Edwin loves him. Charles already knew that. He loves Edwin too. It's clear in everything they do for one another and has been for three decades. But Edwin is in love with him. Somehow, he's in love with Charles. Of course Charles is going to cry. How can he hold all of that? How can he hold being loved by such a person? How can he not be overwhelmed? he has to look away. Edwin is too bright.
And that takes us to TWO: He's gone and made Edwin love him, somehow. How did he do it? How did he slip up, make a mistake like that? What in him had been loveable? What had drawn Edwin in? And can't Edwin see how dangerous he is to love?

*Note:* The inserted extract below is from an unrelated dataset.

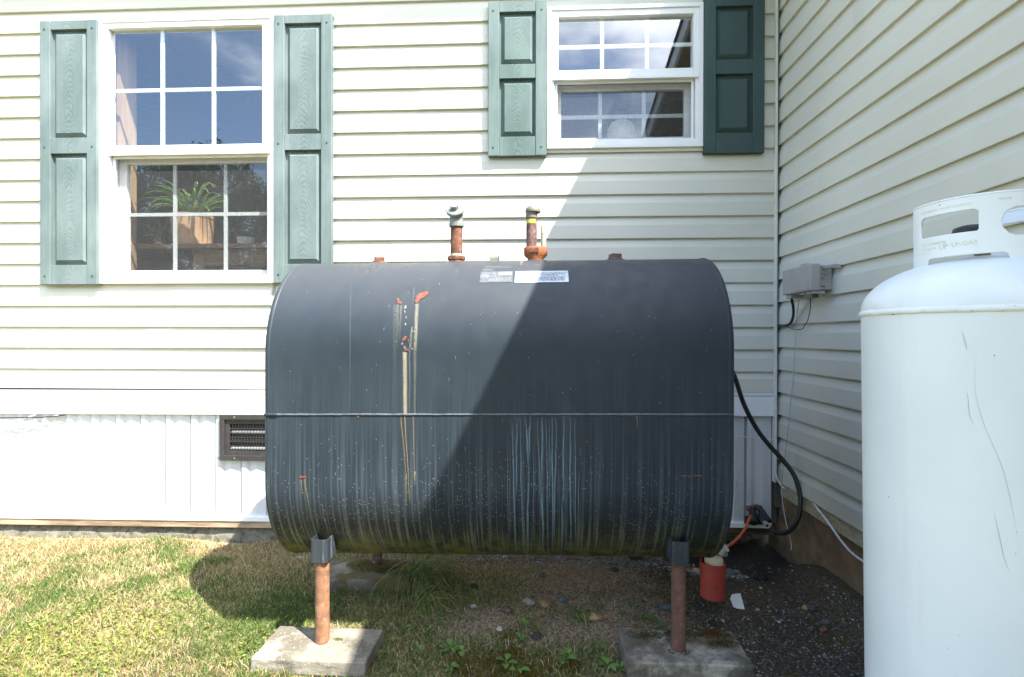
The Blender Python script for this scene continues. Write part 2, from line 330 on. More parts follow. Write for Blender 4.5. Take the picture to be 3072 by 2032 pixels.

Now that Edwin's found something in him worthy of even more love than all the love he already gave him - something to be in love with - now Charles has doomed him. How doesn't Edwin see that? He's looking at Charles like he sees him in some sort of transcendental way, like Charles has the answer to every question Edwin could ever ask, and Charles doesn't even know how to answer the most basic one: He has no idea how to be in love back. Where to start. How can Edwin trust him with his heart when Charles hardly trusts himself?
How can the universe gift Charles with Edwin's love?